===== Given data
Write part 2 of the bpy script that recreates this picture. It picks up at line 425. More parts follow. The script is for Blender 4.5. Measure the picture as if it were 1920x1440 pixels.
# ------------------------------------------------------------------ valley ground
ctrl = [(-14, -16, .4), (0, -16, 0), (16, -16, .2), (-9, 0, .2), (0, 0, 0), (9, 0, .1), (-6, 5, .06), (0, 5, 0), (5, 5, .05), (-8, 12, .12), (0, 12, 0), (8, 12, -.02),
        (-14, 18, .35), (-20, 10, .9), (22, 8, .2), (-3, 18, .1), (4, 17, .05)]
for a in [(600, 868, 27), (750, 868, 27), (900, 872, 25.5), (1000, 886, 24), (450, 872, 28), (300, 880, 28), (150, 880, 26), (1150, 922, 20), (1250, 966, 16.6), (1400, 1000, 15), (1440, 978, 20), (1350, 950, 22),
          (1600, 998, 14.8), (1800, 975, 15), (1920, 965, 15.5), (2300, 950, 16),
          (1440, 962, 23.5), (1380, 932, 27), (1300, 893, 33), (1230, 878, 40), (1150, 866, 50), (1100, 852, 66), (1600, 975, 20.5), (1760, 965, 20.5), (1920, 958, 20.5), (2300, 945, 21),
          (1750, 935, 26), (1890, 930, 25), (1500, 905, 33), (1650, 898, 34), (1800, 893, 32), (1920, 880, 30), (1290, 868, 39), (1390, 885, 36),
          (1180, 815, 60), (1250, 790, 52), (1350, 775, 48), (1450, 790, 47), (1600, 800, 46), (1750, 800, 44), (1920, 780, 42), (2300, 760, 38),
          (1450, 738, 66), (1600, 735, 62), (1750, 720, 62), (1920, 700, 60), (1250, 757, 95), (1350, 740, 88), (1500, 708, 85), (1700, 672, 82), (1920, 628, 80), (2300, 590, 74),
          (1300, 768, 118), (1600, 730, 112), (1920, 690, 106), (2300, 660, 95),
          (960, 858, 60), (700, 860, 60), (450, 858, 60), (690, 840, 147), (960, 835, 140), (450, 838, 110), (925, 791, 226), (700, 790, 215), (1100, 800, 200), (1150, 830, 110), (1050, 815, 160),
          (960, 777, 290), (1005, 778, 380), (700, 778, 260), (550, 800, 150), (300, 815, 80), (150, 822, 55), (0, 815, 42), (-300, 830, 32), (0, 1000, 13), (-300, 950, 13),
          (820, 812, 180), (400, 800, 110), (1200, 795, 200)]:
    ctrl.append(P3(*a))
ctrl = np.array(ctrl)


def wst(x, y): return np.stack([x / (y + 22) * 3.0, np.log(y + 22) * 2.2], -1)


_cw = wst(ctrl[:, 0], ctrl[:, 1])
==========
Print again each line of the listing above, exactly as it appears.

→ **The output**:
Write part 2 of the bpy script that recreates this picture. It picks up at line 425. More parts follow. The script is for Blender 4.5. Measure the picture as if it were 1920x1440 pixels.
# ------------------------------------------------------------------ valley ground
ctrl = [(-14, -16, .4), (0, -16, 0), (16, -16, .2), (-9, 0, .2), (0, 0, 0), (9, 0, .1), (-6, 5, .06), (0, 5, 0), (5, 5, .05), (-8, 12, .12), (0, 12, 0), (8, 12, -.02),
        (-14, 18, .35), (-20, 10, .9), (22, 8, .2), (-3, 18, .1), (4, 17, .05)]
for a in [(600, 868, 27), (750, 868, 27), (900, 872, 25.5), (1000, 886, 24), (450, 872, 28), (300, 880, 28), (150, 880, 26), (1150, 922, 20), (1250, 966, 16.6), (1400, 1000, 15), (1440, 978, 20), (1350, 950, 22),
          (1600, 998, 14.8), (1800, 975, 15), (1920, 965, 15.5), (2300, 950, 16),
          (1440, 962, 23.5), (1380, 932, 27), (1300, 893, 33), (1230, 878, 40), (1150, 866, 50), (1100, 852, 66), (1600, 975, 20.5), (1760, 965, 20.5), (1920, 958, 20.5), (2300, 945, 21),
          (1750, 935, 26), (1890, 930, 25), (1500, 905, 33), (1650, 898, 34), (1800, 893, 32), (1920, 880, 30), (1290, 868, 39), (1390, 885, 36),
          (1180, 815, 60), (1250, 790, 52), (1350, 775, 48), (1450, 790, 47), (1600, 800, 46), (1750, 800, 44), (1920, 780, 42), (2300, 760, 38),
          (1450, 738, 66), (1600, 735, 62), (1750, 720, 62), (1920, 700, 60), (1250, 757, 95), (1350, 740, 88), (1500, 708, 85), (1700, 672, 82), (1920, 628, 80), (2300, 590, 74),
          (1300, 768, 118), (1600, 730, 112), (1920, 690, 106), (2300, 660, 95),
          (960, 858, 60), (700, 860, 60), (450, 858, 60), (690, 840, 147), (960, 835, 140), (450, 838, 110), (925, 791, 226), (700, 790, 215), (1100, 800, 200), (1150, 830, 110), (1050, 815, 160),
          (960, 777, 290), (1005, 778, 380), (700, 778, 260), (550, 800, 150), (300, 815, 80), (150, 822, 55), (0, 815, 42), (-300, 830, 32), (0, 1000, 13), (-300, 950, 13),
          (820, 812, 180), (400, 800, 110), (1200, 795, 200)]:
    ctrl.append(P3(*a))
ctrl = np.array(ctrl)


def wst(x, y): return np.stack([x / (y + 22) * 3.0, np.log(y + 22) * 2.2], -1)


_cw = wst(ctrl[:, 0], ctrl[:, 1])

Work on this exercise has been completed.